(no title)
leanzubrezki | 4 years ago
The most common user story is:
1) User uses Notion for personal use or is part of a business or organization workspace.
2) Already has databases in the workspace for different purposes, projects, tasks, leads, expenses, backlog, sprints, HR candidates, employees, etc. Notion has a list of customers and use cases that it is quite insightful here -> https://www.notion.so/customers
3) Now the journey separates in different stories:
- Have a copy of Notion databases as backup.
- Use Notion databases data as input to other services, and uses Sheets as the middle men.
- Do business intelligence from Notion databases, you can use Google Data Studio for example.
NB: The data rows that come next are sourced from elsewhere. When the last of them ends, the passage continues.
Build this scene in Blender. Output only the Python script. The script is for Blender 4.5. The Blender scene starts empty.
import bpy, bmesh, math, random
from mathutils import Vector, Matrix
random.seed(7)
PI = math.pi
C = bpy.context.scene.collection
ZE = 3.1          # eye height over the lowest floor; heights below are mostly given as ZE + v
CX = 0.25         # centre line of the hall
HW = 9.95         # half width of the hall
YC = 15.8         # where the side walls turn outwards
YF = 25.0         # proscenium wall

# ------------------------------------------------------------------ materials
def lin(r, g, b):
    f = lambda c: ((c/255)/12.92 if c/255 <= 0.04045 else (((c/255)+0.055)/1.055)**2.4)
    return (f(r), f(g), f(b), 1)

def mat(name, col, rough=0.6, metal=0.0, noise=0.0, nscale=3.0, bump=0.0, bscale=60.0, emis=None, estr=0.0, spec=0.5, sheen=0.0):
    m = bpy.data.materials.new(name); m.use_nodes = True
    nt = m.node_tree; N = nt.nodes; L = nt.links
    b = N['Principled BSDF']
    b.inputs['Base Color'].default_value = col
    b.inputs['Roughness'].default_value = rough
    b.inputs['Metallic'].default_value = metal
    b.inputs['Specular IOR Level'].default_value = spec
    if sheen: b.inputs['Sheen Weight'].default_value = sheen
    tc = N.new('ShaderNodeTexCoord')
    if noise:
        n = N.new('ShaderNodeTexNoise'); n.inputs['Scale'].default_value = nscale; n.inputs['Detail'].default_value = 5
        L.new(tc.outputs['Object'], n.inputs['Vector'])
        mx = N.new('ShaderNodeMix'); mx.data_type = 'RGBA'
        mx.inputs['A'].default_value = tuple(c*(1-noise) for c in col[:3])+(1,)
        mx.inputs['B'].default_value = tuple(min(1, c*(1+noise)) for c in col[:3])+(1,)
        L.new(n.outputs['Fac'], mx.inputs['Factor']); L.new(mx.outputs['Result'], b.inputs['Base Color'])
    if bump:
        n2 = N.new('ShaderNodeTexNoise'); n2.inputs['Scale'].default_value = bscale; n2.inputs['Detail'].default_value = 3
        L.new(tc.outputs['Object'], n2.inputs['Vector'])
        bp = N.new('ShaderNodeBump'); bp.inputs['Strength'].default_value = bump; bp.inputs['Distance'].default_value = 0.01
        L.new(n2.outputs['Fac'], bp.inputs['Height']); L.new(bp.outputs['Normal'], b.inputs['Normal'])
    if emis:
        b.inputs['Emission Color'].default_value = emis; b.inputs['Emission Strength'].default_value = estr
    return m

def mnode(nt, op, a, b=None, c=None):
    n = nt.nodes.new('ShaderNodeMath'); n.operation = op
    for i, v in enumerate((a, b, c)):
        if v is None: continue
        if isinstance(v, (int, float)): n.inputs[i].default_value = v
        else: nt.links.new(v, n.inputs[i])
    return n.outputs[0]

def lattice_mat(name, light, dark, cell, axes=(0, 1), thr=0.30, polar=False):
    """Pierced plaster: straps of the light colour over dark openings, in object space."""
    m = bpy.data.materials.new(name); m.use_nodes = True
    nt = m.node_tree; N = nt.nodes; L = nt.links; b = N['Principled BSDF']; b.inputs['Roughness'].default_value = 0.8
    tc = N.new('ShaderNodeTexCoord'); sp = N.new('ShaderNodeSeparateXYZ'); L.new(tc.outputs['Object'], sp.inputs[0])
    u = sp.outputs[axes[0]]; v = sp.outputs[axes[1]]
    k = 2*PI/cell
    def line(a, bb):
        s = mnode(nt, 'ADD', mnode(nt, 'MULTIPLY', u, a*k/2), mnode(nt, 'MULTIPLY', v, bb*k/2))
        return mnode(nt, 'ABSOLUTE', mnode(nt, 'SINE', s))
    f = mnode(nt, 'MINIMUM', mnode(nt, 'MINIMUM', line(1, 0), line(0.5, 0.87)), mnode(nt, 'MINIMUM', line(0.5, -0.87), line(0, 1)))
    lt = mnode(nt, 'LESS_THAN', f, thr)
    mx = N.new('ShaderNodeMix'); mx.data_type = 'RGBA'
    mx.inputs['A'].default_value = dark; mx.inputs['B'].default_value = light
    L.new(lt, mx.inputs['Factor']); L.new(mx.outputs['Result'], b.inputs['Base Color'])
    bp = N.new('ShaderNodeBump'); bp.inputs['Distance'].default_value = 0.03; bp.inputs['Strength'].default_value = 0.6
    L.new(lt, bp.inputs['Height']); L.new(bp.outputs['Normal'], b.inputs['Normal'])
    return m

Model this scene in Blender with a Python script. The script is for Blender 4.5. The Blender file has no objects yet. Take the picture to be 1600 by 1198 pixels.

- Have charts from their Notion databases and embed them back in Notion.
- Show summarized information and statistics from Notion databases in a page.
- Share data from a database without giving access or sharing the entire database or page.
- Get third party data into Sheets and then from there to Notion.
- Use Sheets formulas that are not available in Notion, like GOOGLEFINANCE, IMPORTXML to scrape data, etc and have that data available in Notion.
So most of the time if not all, is having Google Sheets as a middle point to then enable the usage of not only Sheets features, but also all the integrations that are built around it. The value of Notion2Sheets is unlocking that.Something to keep in mind, there are 2 hard limits:
Sheets -> 100 request in 100 seconds per user.
Notion -> 3 request in 1 second per workspace.